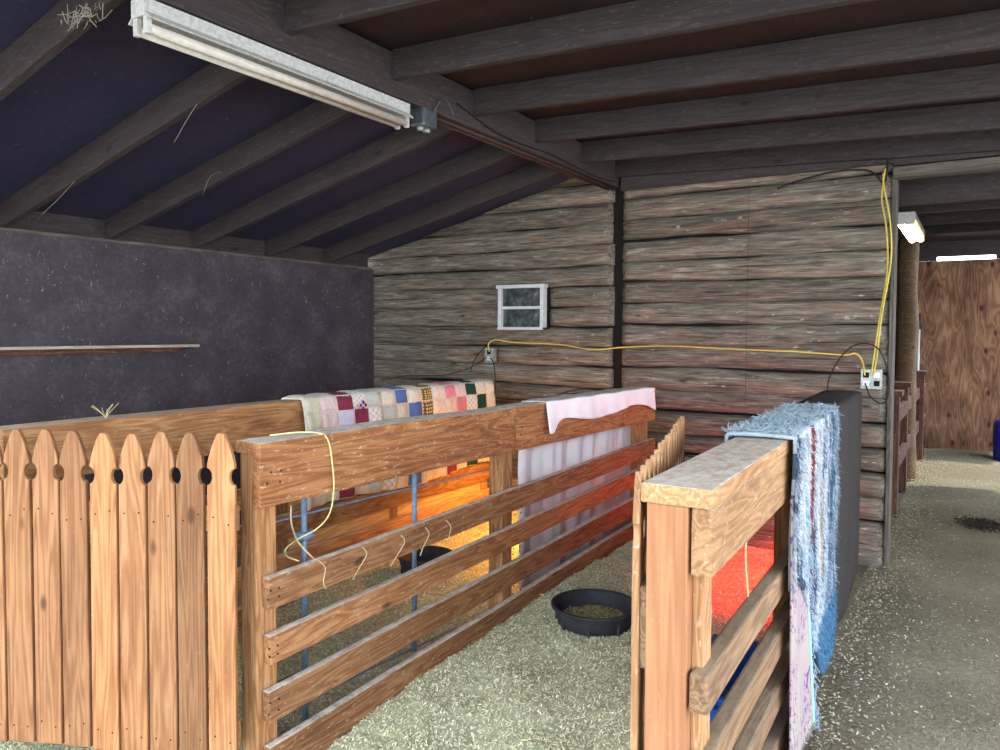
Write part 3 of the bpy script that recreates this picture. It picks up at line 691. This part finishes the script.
# ---- fluorescent fixture
fx = empty('fluorescent_light', (-2.37, 2.195, 2.595), label='unlit dirty white twin tube strip light under the ridge beam', cat='light')
Lh = .685
bm = bmesh.new()
prof = [(-.035, 0), (.035, 0), (.035, -.045), (.062, -.070), (.058, -.073), (.030, -.052), (-.030, -.052), (-.058, -.073), (-.062, -.070), (-.035, -.045)]
A = [bm.verts.new((x, -Lh, z)) for x, z in prof]; B = [bm.verts.new((x, Lh, z)) for x, z in prof]
for i in range(len(prof)): bm.faces.new((A[i], A[(i+1) % len(prof)], B[(i+1) % len(prof)], B[i]))
bm.faces.new(A); bm.faces.new(list(reversed(B))); bmesh.ops.recalc_face_normals(bm, faces=bm.faces)
from_bm('housing', bm, white_metal, fx)
for s in (-1, 1):
    box('end_plate', (-.036, s*Lh-.006, -.06), (.036, s*Lh+.006, 0), white_metal, fx, .002)
    for x in (-.028, .028):
        box('lamp_holder', (x-.011, s*(Lh-.012)-.010, -.115), (x+.011, s*(Lh-.012)+.010, -.05), white_metal, fx, .004)
for x in (-.028, .028): tube('fluorescent_tube', [(x, -Lh+.02, -.095), (x, Lh-.02, -.095)], .0165, tube_glass, fx, seg=14, n=1)
jb = empty('junction_box', (-2.35, 3.01, 2.545), label='grey weatherproof junction box with two sockets at the far end of the strip light', cat='box')
g_m = plain('grey cast metal', srgb(96, 104, 112), .4, .6, .35, 40)
box('box_body', (-.045, -.055, -.035), (.045, .055, .055), g_m, jb, .012)
for y in (-.024, .024):
    tube('socket', [(0, y, -.034), (0, y, -.050)], .018, plate_m, jb, seg=12, n=1)
tube('cable', [(.03, .03, .03), (.05, .07, .11), (.03, .16, .13), (.02, .24, .06)], .004, g_m, jb)
tube('power_cord', [(-2.318, 3.25, 2.69), (-2.318, 3.7, 2.62), (-2.318, 4.3, 2.63), (-2.318, 4.9, 2.61), (-2.318, 5.32, 2.63)], .005, black, None, label='thin dark cord stapled along the ridge beam to the log wall', cat='cord')

# ---- outlets and cords on the log wall
def outlet(x, y, z, n, label, w=.085):
    t = empty('outlet_box', (x, y, z), label=label, cat='outlet')
    box('back_box', (-w/2*n+.004, 0, -.055), (w/2*n-.004, .055, .055), plate_m, t, .004)
    for i in range(n):
        cx = -w/2*n+w*(i+.5)*1.0; cp = box('cover_plate', (cx-w/2+.001, -.004, -.062), (cx+w/2-.001, 0, .062), plate_m, t, .0015)
        for z_ in (-.026, .026): reparent(box('receptacle', (cx-.017, -.009, z_-.017), (cx+.017, -.004, z_+.017), void_dark if (i+int(z_ > 0)) % 2 else alu, t, .002), cp)
    return t
outlet(-3.44, 5.30, 1.30, 1, 'small outlet box below the little window')
outlet(-.55, 5.29, 1.21, 2, 'double outlet box at the right end of the log wall', .062)
yw = 5.315
tube('extension_cord', [(-3.43, 5.285, 1.33), (-3.425, 5.27, 1.40), (-3.36, 5.29, 1.43), (-3.2, yw, 1.41), (-2.8, yw, 1.40), (-2.5, yw, 1.365), (-2.25, yw, 1.385), (-1.9, yw, 1.40), (-1.4, yw, 1.385), (-1.0, yw, 1.375), (-.72, yw, 1.36), (-.65, yw, 1.37), (-.61, yw, 1.33), (-.585, 5.27, 1.235)], .0055, yellow, None,
     label='yellow extension cord strung across the log wall between the outlets', cat='cord')
tube('extension_cord', [(-.55, 5.275, 1.235), (-.54, 5.27, 1.32), (-.51, 5.29, 1.6), (-.475, 5.30, 1.9), (-.485, 5.30, 2.15), (-.515, 5.30, 2.35), (-.50, 5.31, 2.53)], .0050, yellow, None,
     label='yellow cord rising from the double outlet, the left strand', cat='cord', group='yellow cords up the wall end')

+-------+

DO THIS
Quote the material exactly. Pictures stay out.

PROBLEM SOLUTION
Write part 3 of the bpy script that recreates this picture. It picks up at line 691. This part finishes the script.
# ---- fluorescent fixture
fx = empty('fluorescent_light', (-2.37, 2.195, 2.595), label='unlit dirty white twin tube strip light under the ridge beam', cat='light')
Lh = .685
bm = bmesh.new()
prof = [(-.035, 0), (.035, 0), (.035, -.045), (.062, -.070), (.058, -.073), (.030, -.052), (-.030, -.052), (-.058, -.073), (-.062, -.070), (-.035, -.045)]
A = [bm.verts.new((x, -Lh, z)) for x, z in prof]; B = [bm.verts.new((x, Lh, z)) for x, z in prof]
for i in range(len(prof)): bm.faces.new((A[i], A[(i+1) % len(prof)], B[(i+1) % len(prof)], B[i]))
bm.faces.new(A); bm.faces.new(list(reversed(B))); bmesh.ops.recalc_face_normals(bm, faces=bm.faces)
from_bm('housing', bm, white_metal, fx)
for s in (-1, 1):
    box('end_plate', (-.036, s*Lh-.006, -.06), (.036, s*Lh+.006, 0), white_metal, fx, .002)
    for x in (-.028, .028):
        box('lamp_holder', (x-.011, s*(Lh-.012)-.010, -.115), (x+.011, s*(Lh-.012)+.010, -.05), white_metal, fx, .004)
for x in (-.028, .028): tube('fluorescent_tube', [(x, -Lh+.02, -.095), (x, Lh-.02, -.095)], .0165, tube_glass, fx, seg=14, n=1)
jb = empty('junction_box', (-2.35, 3.01, 2.545), label='grey weatherproof junction box with two sockets at the far end of the strip light', cat='box')
g_m = plain('grey cast metal', srgb(96, 104, 112), .4, .6, .35, 40)
box('box_body', (-.045, -.055, -.035), (.045, .055, .055), g_m, jb, .012)
for y in (-.024, .024):
    tube('socket', [(0, y, -.034), (0, y, -.050)], .018, plate_m, jb, seg=12, n=1)
tube('cable', [(.03, .03, .03), (.05, .07, .11), (.03, .16, .13), (.02, .24, .06)], .004, g_m, jb)
tube('power_cord', [(-2.318, 3.25, 2.69), (-2.318, 3.7, 2.62), (-2.318, 4.3, 2.63), (-2.318, 4.9, 2.61), (-2.318, 5.32, 2.63)], .005, black, None, label='thin dark cord stapled along the ridge beam to the log wall', cat='cord')

# ---- outlets and cords on the log wall
def outlet(x, y, z, n, label, w=.085):
    t = empty('outlet_box', (x, y, z), label=label, cat='outlet')
    box('back_box', (-w/2*n+.004, 0, -.055), (w/2*n-.004, .055, .055), plate_m, t, .004)
    for i in range(n):
        cx = -w/2*n+w*(i+.5)*1.0; cp = box('cover_plate', (cx-w/2+.001, -.004, -.062), (cx+w/2-.001, 0, .062), plate_m, t, .0015)
        for z_ in (-.026, .026): reparent(box('receptacle', (cx-.017, -.009, z_-.017), (cx+.017, -.004, z_+.017), void_dark if (i+int(z_ > 0)) % 2 else alu, t, .002), cp)
    return t
outlet(-3.44, 5.30, 1.30, 1, 'small outlet box below the little window')
outlet(-.55, 5.29, 1.21, 2, 'double outlet box at the right end of the log wall', .062)
yw = 5.315
tube('extension_cord', [(-3.43, 5.285, 1.33), (-3.425, 5.27, 1.40), (-3.36, 5.29, 1.43), (-3.2, yw, 1.41), (-2.8, yw, 1.40), (-2.5, yw, 1.365), (-2.25, yw, 1.385), (-1.9, yw, 1.40), (-1.4, yw, 1.385), (-1.0, yw, 1.375), (-.72, yw, 1.36), (-.65, yw, 1.37), (-.61, yw, 1.33), (-.585, 5.27, 1.235)], .0055, yellow, None,
     label='yellow extension cord strung across the log wall between the outlets', cat='cord')
tube('extension_cord', [(-.55, 5.275, 1.235), (-.54, 5.27, 1.32), (-.51, 5.29, 1.6), (-.475, 5.30, 1.9), (-.485, 5.30, 2.15), (-.515, 5.30, 2.35), (-.50, 5.31, 2.53)], .0050, yellow, None,
     label='yellow cord rising from the double outlet, the left strand', cat='cord', group='yellow cords up the wall end')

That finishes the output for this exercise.